Los colombianos aprendimos en el colegio que el país se divide en seis regiones: la Andina, donde habita la mayoría de población y están Bogotá y Medellín; la Caribe, que abarca toda nuestra salida al Atlántico; la Amazonía, nuestro pedacito del pulmón del mundo; la Pacífica, que se extiende desde la frontera con Ecuador hasta Panamá; la Insular, que comprende el Archipiélago de San Andrés y Providencia; y la Orinoquía, quizás la más difícil de describir y relegada en un rincón del imaginario nacional.
La Orinoquía ocupa el 25% del territorio colombiano y alberga un enorme potencial inexplorado: 25 millones de hectáreas con suelos que, mediante tecnificación, podrían convertir este pedazo de nuestro país en una de las grandes despensas de alimentos del mundo. Y dentro de ese inmenso territorio se encuentra la llamada Altillanura, con 13 millones de hectáreas (Mapiripán, Puerto López, San Martín y Puerto Gaitán, en el Meta; Puerto Carreño, Santa Rosalía, Cumaribo y La Primavera, en Vichada).
Ese tesoro inexplorado cobra especial importancia gracias al estudio recién publicado por Fedesarrollo: “Propuesta para el desarrollo de la Orinoquía colombiana”. Suena extraño que 200 años después de creada la república estemos apenas hablando de una propuesta de desarrollo para un territorio que ocupa la cuarta parte del país. Pero esa es la realidad.

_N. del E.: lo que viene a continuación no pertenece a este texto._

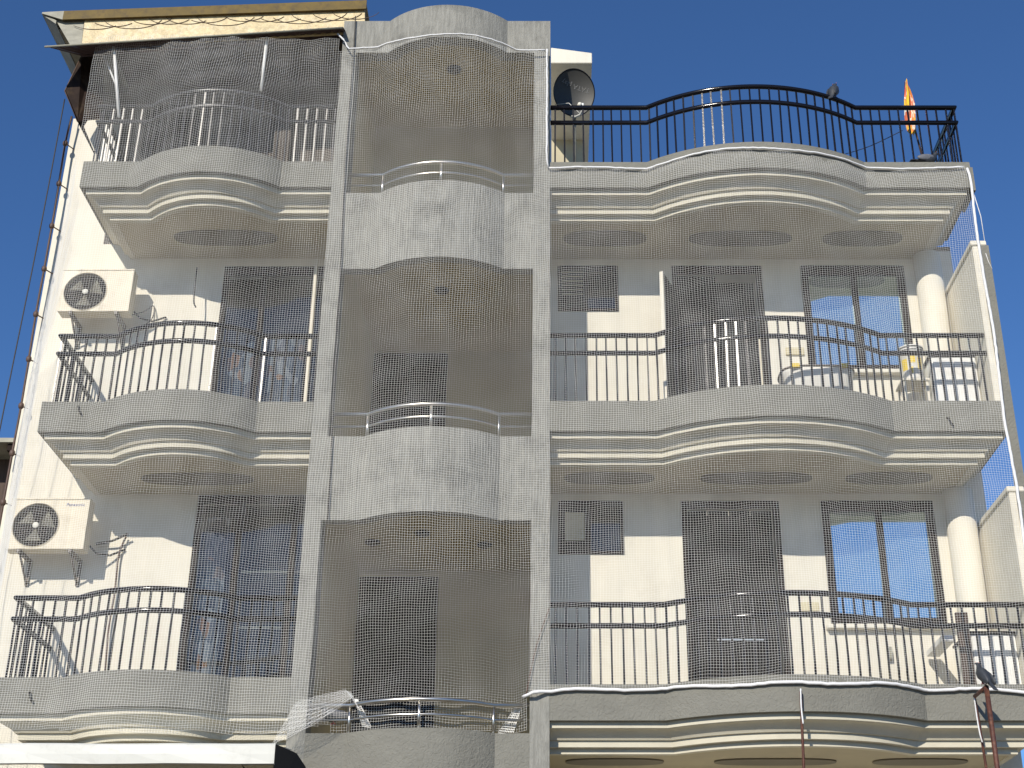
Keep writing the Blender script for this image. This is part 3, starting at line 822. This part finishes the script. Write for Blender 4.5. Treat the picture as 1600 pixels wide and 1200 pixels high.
# flag
def flag():
    b = W(1443, 256, .55); tp = W(1415, 128, .30)
    t = empty('flag', 'orange white and yellow flag on a thin pole above the terrace railing', 'flag', b)
    part(MB().tube([W(1444, 256, .5), W(1429, 200, .45), W(1421, 160, .42), W(1415, 127, .4)], .012, 8), 'pole', M['wire'], t)
    m = mat('striped_flag_cloth', (.7, .2, .05), .85)
    n = m.node_tree; p = n.nodes['Principled BSDF']; tc = n.nodes.new('ShaderNodeTexCoord')
    mp = n.nodes.new('ShaderNodeMapping'); mp.inputs['Scale'].default_value = (9, 9, 2.6)
    nz = n.nodes.new('ShaderNodeTexNoise'); nz.inputs['Scale'].default_value = 1.3; nz.inputs['Detail'].default_value = 2
    cr = n.nodes.new('ShaderNodeValToRGB'); e = cr.color_ramp.elements
    cr.color_ramp.interpolation = 'CONSTANT'
    e[0].color = (.70, .16, .06, 1); e[1].position = .56; e[1].color = (.8, .55, .03, 1)
    k = e.new(.44); k.color = (.8, .72, .6, 1)
    k = e.new(.50); k.color = (.78, .28, .08, 1)
    n.links.new(tc.outputs['Object'], mp.inputs[0]); n.links.new(mp.outputs[0], nz.inputs['Vector'])
    n.links.new(nz.outputs['Fac'], cr.inputs[0]); n.links.new(cr.outputs[0], p.inputs['Base Color'])
    prof = [(126, 1414, 1417), (140, 1414, 1422), (152, 1414, 1425), (165, 1414, 1428), (180, 1414, 1429), (195, 1415, 1430), (207, 1417, 1430), (212, 1420, 1427)]
    vs = []; nx = 10
    for i, (y, xa, xb) in enumerate(prof):
        for k in range(nx + 1):
            f = k / nx
            q = W(xa + (xb - xa) * f, y, .38)
            q.y += .05 * math.sin(f * 9 + i * .6) * (1 - .1 * i / 8)
            vs.append(q)
    part(MB().add(vs, [(i * (nx + 1) + k, i * (nx + 1) + k + 1, (i + 1) * (nx + 1) + k + 1, (i + 1) * (nx + 1) + k) for i in range(len(prof) - 1) for k in range(nx)], True), 'flag_cloth', m, t)
flag()

# pigeons
def pigeon(foot, head_dir, lean, label, light=False, size=1.0, flat=False, name_group='pigeons on the building'):
    """foot: where it stands; head_dir: heading angle in plan; lean: body pitch in degrees"""
    t = empty('pigeon', label, 'pigeon', foot, name_group)
    hx = Vector((math.cos(head_dir), math.sin(head_dir), 0)); up = Vector((0, 0, 1)); sd_ = up.cross(hx)
    c, s_ = math.cos(R(lean)), math.sin(R(lean))
    ax_ = hx * c + up * s_; az_ = up * c - hx * s_
    o0 = Vector(foot) + up * (.085 * size if not flat else .06 * size)
    st = [(-.175, -.01, .004, .004), (-.155, -.008, .03, .008), (-.11, -.004, .035, .018), (-.075, 0, .047, .04), (-.03, 0, .062, .058), (.02, 0, .066, .066), (.06, .01, .058, .062), (.09, .03, .042, .045)]
    head = [(.105, .062, .03, .03), (.115, .085, .027, .027), (.125, .105, .028, .029), (.14, .118, .022, .024), (.152, .120, .008, .01)]
    n = 14; vs = []
    allst = st + head
    for i, (a, h, rw, rh) in enumerate(allst):
        p = o0 + (ax_ * a + az_ * h) * size
        if i >= len(st):   # the neck rises towards vertical
            base = o0 + (ax_ * .09 + az_ * .03) * size
            q = ((a - .09) * hx + (h - .03) * up * .75) * size; p = base + q
        pa = allst[max(i - 1, 0)]; pb = allst[min(i + 1, len(allst) - 1)]
        d = (ax_ * (pb[0] - pa[0]) + az_ * (pb[1] - pa[1])).normalized()
        e2 = sd_.cross(d).normalized() * -1
        for k in range(n):
            an = 2 * PI * k / n
            vs.append(p + (sd_ * rw * math.cos(an) + e2 * rh * math.sin(an)) * size)
    N = len(allst)
    fs = [(i * n + k, i * n + (k + 1) % n, (i + 1) * n + (k + 1) % n, (i + 1) * n + k) for i in range(N - 1) for k in range(n)]
    fs += [tuple(range(n - 1, -1, -1)), tuple((N - 1) * n + k for k in range(n))]
    part(MB().add(vs, fs, True), 'body', M['pigeon'], t)
    hb = (vs[(N - 1) * n] + vs[(N - 1) * n + n // 2]) / 2
    part(MB().tube([hb - hx * .006 * size, hb + hx * .022 * size - up * .006 * size], [.007 * size, .0015 * size], 6), 'beak', M['beak'], t)
    for sg in (-1, 1):
        rot = Matrix((ax_, sd_, az_)).transposed()
        part(MB().ellipsoid(o0 + (ax_ * -.035 + az_ * .014 + sd_ * sg * .05) * size, (.115 * size, .018 * size, .042 * size), rot), 'wing', M['pigeon_light'] if light else M['pigeon'], t)
        part(MB().ellipsoid(hb + (hx * -.026 + up * .006 + sd_ * sg * .024) * size, (.004 * size,) * 3, n=8, m=5), 'eye', M['orange'], t)
        fp = Vector(foot) + sd_ * sg * .022 * size
        if not flat:
            lg = MB().tube([o0 + (sd_ * sg * .022 + ax_ * -.005 - az_ * .04) * size, fp + up * .004], .005 * size, 6)
            for tt in (-.5, 0, .5, PI): lg.tube([fp + up * .004, fp + (hx * math.cos(tt) + sd_ * math.sin(tt)) * .028 * size + up * .002], .003 * size, 5)
            part(lg, 'leg', M['leg_red'], t)
    tail = o0 + ax_ * -.16 * size
    part(MB().add([tail + (ax_ * .08 + sd_ * .03 + az_ * .006) * size, tail + (ax_ * .08 - sd_ * .03 + az_ * .006) * size, tail + (-ax_ * .07 - sd_ * .032) * size, tail + (-ax_ * .07 + sd_ * .032) * size,
                   tail + (ax_ * .08 + sd_ * .03 - az_ * .006) * size, tail + (ax_ * .08 - sd_ * .03 - az_ * .006) * size, tail + (-ax_ * .07 - sd_ * .032 - az_ * .006) * size, tail + (-ax_ * .07 + sd_ * .032 - az_ * .006) * size],
                  [(0, 1, 2, 3), (7, 6, 5, 4), (0, 4, 5, 1), (1, 5, 6, 2), (2, 6, 7, 3), (3, 7, 4, 0)]), 'tail', M['pigeon'], t)
    return t
def railpt(path, x, P, off=.065):
    rp = offset_path(path, off)
    for a, b in zip(rp[:-1], rp[1:]):
        if a[0] <= x <= b[0]:
            f = (x - a[0]) / (b[0] - a[0] or 1); return Vector((x, a[1] + (b[1] - a[1]) * f, P + .854))
fp = railpt(pathR, 3.36, PR[0])
pigeon(fp, R(58), 52, 'dark pigeon perched on the curved top rail of the roof terrace', size=1.0)
pigeon(Vector((4.42, .04, PR[0])), R(8), 8, 'grey pigeon crouching on the terrace ledge at the right corner', light=True, size=.95, flat=True)
pigeon(W(536, 1135, .35) + Vector((-.1, 0, .02)), R(190), 5, 'pale pigeon sheltering on the ledge under the gathered net at the foot of the tower', light=True, size=1.0)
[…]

En la época colonial se planteó un proyecto para utilizar el río Meta como integrador de los Llanos, pero nunca se concretó. Entre 1967 y 1980 se puso en práctica una política de adjudicación de baldíos para su uso productivo, y si bien se expandió la frontera agrícola, las peleas por tierras no dejaron avanzar. Hasta ahora, la ganadería ha sido la actividad principal en la Orinoquía, con el 22% del hato ganadero nacional. Y pare de contar.

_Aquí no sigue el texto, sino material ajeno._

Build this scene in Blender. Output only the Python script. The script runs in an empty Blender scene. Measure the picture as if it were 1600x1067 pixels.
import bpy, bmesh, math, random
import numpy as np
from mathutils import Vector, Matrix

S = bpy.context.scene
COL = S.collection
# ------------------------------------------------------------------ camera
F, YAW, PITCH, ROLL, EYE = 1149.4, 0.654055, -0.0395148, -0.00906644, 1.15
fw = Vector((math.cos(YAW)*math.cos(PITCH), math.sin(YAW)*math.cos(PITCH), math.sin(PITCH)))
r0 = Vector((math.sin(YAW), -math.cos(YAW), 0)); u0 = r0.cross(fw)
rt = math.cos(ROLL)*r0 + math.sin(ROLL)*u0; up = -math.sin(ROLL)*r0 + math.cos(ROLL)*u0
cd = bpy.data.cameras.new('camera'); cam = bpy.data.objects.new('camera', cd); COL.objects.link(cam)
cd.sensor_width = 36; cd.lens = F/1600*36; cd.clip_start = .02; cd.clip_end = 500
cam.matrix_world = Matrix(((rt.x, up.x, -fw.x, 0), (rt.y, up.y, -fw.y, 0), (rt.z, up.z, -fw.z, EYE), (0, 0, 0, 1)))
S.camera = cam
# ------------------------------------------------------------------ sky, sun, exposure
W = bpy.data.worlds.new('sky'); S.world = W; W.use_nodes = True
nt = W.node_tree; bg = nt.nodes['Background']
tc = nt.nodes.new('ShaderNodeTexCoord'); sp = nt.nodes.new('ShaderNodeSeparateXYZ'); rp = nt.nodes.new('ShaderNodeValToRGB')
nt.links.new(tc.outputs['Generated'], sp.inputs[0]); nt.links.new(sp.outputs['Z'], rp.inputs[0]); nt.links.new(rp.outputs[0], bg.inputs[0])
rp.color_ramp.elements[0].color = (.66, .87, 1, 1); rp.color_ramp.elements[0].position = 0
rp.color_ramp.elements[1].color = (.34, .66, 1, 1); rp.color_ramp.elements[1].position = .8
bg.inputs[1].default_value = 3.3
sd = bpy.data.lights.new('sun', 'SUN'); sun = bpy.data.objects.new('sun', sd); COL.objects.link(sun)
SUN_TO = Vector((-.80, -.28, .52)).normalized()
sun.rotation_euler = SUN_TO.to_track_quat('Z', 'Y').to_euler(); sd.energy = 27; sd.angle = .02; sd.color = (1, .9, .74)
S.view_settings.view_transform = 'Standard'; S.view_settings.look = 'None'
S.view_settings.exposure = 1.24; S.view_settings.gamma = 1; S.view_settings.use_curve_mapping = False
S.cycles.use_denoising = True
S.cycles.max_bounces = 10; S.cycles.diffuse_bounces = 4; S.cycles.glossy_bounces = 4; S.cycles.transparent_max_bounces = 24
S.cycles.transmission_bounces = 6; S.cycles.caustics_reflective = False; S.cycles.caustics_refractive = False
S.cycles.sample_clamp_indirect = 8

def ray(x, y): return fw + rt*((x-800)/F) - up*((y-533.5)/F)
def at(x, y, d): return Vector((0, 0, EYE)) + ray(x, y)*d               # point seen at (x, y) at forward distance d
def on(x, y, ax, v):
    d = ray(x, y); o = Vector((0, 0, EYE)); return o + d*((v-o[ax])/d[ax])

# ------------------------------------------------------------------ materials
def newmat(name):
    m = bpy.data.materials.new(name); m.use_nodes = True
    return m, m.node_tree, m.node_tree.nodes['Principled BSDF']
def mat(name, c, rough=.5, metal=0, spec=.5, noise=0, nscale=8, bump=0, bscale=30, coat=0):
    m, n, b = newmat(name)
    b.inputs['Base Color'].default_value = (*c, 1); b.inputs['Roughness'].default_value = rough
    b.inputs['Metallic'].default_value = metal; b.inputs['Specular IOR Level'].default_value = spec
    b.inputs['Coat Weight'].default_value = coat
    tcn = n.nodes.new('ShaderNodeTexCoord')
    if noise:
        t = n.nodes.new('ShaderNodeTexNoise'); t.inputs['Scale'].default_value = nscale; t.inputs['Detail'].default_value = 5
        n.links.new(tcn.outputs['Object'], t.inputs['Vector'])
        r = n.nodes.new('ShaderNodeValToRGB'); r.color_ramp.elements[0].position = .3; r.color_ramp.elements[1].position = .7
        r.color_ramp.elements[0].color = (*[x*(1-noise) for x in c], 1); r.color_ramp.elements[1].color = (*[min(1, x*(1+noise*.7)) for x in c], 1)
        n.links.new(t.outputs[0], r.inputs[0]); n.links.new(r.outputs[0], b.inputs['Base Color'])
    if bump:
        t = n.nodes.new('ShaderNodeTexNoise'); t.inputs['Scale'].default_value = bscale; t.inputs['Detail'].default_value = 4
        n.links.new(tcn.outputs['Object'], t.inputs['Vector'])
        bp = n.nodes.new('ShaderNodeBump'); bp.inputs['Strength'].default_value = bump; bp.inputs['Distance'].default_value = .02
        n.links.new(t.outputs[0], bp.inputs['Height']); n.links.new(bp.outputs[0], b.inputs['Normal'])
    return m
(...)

Sin duda, Colombia está demorada. Pero por otro lado, también lo podemos entender como una gran noticia tener aún una ventana al progreso de esta magnitud. Tal vez ningún otro país del mundo puede decir que tiene al menos 4 millones de hectáreas listas (del total esas serían las más disponibles) para sembrar comida.
Para hacernos una idea del potencial desaprovechado, basta con mirar a nuestro vecino Brasil. El desarrollo de Mato Grosso, con geografía y clima similares a la Orinoquía, ha sido uno de los fenómenos de desarrollo más impresionantes del mundo en las últimas dos décadas. Su economía creció al 4,7% anual entre 2002 y 2020, más del doble del promedio del país, y se convirtió en epicentro del auge agrícola brasileño. La tecnificación del agro permitió adaptar cultivos como la soya a los suelos ácidos, transformando un territorio históricamente inhóspito y de “tierra mala” en una de las dos más grandes despensas del mundo.

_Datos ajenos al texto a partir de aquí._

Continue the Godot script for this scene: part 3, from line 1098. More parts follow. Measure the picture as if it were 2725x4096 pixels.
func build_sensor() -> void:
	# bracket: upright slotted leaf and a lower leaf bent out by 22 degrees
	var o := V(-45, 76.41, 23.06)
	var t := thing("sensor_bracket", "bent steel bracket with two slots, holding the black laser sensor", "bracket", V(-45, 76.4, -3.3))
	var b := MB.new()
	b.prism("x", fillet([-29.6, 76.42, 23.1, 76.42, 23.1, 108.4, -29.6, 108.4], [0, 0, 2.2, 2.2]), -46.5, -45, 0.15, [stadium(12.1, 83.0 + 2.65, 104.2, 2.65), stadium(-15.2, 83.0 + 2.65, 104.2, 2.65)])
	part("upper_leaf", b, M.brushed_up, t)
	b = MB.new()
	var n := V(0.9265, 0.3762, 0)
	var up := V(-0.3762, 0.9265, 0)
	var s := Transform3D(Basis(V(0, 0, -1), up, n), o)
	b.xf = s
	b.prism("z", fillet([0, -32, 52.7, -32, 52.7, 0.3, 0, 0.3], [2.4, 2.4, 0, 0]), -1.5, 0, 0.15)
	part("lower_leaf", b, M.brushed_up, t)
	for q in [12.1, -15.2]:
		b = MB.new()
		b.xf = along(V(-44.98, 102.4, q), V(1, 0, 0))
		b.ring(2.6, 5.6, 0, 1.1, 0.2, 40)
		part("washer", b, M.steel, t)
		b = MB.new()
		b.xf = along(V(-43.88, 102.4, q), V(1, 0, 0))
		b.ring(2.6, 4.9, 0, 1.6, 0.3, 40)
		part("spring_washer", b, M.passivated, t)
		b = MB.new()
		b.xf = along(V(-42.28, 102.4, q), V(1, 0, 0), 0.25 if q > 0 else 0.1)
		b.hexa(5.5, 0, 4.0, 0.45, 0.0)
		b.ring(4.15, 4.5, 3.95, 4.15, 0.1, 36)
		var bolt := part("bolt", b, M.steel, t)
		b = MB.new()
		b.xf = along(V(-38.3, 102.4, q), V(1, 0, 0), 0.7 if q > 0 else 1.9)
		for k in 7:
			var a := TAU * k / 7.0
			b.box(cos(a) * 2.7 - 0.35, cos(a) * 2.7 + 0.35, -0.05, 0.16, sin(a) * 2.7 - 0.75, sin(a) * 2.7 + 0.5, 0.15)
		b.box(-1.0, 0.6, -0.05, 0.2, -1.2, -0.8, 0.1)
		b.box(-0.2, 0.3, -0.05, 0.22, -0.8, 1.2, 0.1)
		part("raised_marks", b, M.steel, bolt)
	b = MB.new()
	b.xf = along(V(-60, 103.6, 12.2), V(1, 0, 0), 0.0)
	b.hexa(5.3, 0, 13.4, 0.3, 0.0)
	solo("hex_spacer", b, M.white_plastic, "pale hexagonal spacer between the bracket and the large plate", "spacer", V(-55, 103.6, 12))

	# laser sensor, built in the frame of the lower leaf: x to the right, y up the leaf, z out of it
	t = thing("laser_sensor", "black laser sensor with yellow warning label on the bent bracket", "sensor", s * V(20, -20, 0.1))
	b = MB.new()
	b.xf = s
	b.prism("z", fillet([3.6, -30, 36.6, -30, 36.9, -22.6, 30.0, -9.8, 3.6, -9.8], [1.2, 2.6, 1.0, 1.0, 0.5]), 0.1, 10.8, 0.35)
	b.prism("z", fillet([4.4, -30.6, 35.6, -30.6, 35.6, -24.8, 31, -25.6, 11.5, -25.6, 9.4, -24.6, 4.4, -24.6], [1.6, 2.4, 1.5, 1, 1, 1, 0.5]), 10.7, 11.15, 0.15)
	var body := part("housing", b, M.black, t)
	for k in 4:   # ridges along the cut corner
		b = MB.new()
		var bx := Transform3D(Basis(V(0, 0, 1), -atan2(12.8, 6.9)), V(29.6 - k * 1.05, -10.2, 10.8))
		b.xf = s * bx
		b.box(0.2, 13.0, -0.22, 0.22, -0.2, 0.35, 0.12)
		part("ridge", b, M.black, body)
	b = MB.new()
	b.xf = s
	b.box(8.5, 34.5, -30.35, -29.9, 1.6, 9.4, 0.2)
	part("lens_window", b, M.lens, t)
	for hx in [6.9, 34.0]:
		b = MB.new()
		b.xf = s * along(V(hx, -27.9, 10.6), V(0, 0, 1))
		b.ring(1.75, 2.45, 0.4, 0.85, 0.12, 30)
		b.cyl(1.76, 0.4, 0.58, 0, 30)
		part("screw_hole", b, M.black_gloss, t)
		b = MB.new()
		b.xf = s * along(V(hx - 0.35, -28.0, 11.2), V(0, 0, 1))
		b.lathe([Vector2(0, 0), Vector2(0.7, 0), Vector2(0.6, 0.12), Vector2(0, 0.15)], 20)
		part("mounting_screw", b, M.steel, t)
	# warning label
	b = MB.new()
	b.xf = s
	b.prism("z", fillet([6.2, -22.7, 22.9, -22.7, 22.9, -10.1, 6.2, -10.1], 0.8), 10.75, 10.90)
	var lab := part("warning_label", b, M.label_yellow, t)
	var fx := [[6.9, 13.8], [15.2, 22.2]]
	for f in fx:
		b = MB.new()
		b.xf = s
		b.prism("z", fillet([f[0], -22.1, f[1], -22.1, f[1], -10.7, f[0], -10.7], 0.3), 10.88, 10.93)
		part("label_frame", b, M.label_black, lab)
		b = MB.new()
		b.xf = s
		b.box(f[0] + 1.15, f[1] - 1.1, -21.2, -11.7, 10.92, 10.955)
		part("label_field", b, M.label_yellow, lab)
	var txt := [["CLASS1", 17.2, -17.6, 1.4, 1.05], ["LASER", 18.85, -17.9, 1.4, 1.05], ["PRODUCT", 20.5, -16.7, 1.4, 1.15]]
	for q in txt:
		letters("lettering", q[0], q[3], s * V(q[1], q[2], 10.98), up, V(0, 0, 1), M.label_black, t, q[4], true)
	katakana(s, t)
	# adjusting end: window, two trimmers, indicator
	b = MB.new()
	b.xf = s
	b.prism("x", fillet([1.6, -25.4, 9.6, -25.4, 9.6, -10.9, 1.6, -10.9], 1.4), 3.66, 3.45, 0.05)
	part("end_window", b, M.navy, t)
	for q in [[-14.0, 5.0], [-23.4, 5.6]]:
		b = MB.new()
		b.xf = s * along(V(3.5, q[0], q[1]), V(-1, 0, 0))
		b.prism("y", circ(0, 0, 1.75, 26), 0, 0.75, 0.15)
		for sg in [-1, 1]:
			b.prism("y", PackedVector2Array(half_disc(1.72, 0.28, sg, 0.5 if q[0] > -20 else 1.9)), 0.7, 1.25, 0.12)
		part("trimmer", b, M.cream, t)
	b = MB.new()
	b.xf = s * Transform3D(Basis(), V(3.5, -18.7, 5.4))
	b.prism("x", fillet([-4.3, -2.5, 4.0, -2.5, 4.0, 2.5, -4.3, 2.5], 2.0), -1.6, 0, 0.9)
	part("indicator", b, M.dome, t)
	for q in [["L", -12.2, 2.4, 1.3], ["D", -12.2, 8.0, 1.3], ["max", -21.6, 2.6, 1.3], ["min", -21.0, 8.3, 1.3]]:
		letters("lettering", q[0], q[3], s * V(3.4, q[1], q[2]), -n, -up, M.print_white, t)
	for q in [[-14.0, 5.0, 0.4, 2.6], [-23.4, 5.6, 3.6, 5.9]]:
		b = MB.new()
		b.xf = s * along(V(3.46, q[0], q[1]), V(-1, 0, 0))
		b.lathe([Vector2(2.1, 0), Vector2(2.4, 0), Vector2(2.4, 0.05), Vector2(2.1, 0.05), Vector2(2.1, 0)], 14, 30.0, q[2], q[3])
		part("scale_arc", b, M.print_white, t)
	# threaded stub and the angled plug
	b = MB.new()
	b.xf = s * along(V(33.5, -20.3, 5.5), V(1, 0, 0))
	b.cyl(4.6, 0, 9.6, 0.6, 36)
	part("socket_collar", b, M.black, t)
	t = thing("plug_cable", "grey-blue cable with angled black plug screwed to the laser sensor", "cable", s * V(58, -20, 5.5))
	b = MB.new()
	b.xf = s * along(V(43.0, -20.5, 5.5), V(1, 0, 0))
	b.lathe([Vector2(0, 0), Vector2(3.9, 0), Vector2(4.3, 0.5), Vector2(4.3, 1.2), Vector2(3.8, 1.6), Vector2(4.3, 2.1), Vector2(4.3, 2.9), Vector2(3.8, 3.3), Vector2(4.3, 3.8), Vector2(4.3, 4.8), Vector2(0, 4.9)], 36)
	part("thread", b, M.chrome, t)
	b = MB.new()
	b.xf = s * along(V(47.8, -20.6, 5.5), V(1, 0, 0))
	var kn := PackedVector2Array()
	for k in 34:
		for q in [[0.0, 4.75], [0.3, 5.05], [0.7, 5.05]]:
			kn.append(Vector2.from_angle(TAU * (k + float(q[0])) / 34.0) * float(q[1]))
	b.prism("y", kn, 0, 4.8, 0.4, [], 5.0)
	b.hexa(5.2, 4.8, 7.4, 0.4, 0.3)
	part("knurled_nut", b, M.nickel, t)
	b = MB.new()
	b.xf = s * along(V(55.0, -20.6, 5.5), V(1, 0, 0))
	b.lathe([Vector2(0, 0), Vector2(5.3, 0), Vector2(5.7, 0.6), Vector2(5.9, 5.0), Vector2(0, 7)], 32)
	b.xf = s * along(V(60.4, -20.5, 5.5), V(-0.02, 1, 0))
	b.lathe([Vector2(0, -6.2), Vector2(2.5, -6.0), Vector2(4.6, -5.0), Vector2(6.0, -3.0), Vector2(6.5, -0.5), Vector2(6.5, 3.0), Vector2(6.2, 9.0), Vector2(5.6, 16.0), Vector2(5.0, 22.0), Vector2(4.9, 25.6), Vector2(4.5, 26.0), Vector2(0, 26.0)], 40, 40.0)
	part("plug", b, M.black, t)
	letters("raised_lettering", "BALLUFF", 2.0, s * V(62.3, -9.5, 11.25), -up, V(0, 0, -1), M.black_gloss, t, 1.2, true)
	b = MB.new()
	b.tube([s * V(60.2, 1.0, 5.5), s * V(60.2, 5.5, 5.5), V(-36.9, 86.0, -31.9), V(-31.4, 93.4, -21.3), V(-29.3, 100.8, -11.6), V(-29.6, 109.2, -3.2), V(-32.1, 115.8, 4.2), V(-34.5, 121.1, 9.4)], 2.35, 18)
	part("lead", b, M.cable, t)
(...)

Hoy, el sector agroindustrial brasilero representa el 25% del PIB del país y emplea a una proporción similar de la población. En lo que va del siglo, las exportaciones agrícolas han cuadruplicado su participación en el comercio exterior, alcanzando el 40% del total, con la soya como motor.
El Mato Grosso es considerado el milagro económico del Brasil y ha desplazado en términos de crecimiento a históricas potencias industriales –Sao Paulo y Río de Janeiro–. Los salarios en el sector agroindustrial triplican la mediana nacional, llegan trabajadores calificados, se expanden servicios y el recaudo de impuestos se ha multiplicado en tres décadas.
¿Por qué no se ha logrado ese milagro en Colombia? Primero, concluye Fedesarrollo, por la inseguridad jurídica sobre la tenencia de la tierra. Mientras no haya suficiente claridad sobre los derechos de la propiedad la incertidumbre espanta a los inversionistas. En ese punto cobra especial importancia la famosa UAF (Unidad Agrícola Familiar) una figura que no permite a ningún propietario poseer y explotar más de determinado tamaño: en Vichada, por ejemplo, es de 1.200 hectáreas –ni una hectárea más ni una hectárea menos–, pero en la práctica lo que ha hecho es poner en pausa el desarrollo a gran escala del campo. Cualquier proyecto agroindustrial, según un estudio del Banco Interamericano de Desarrollo, no se logra con minifundios.
En segundo lugar, está el problema de la deficiente infraestructura de transporte y servicios, lo que al final del día es una gran oportunidad de construir carreteras y habilitar la navegación por los ríos.
Fedesarrollo recomienda una Ley especial para la Orinoquía que modernice el régimen de tierras y facilite la consolidación de proyectos agroindustriales. En infraestructura, propone un Plan Maestro de Transporte que priorice la rehabilitación de la vía Puerto López–Puerto Carreño y la mejora de corredores estratégicos, además de la creación de un fondo para financiar proyectos viales y fluviales. Entre otras recomendaciones.
Y si se aplican estas medidas, Fedesarrollo estima que la Orinoquía podría impulsar un crecimiento de hasta 805 billones de pesos en valor agregado en 20 años, equivalente a la mitad del PIB del país en 2023: algo que no le sobraría a nadie.
Por estos días en que los colombianos vivimos aturdidos por una epidemia de malas noticias, no cae para nada mal darnos la oportunidad del optimismo. Mientras el gobierno de Gustavo Petro implosiona un día sí y otro también, el país puede reclamar algo que nos ha caracterizado como nación y es el derecho a la esperanza con propósitos como este, de desarrollar la Orinoquia.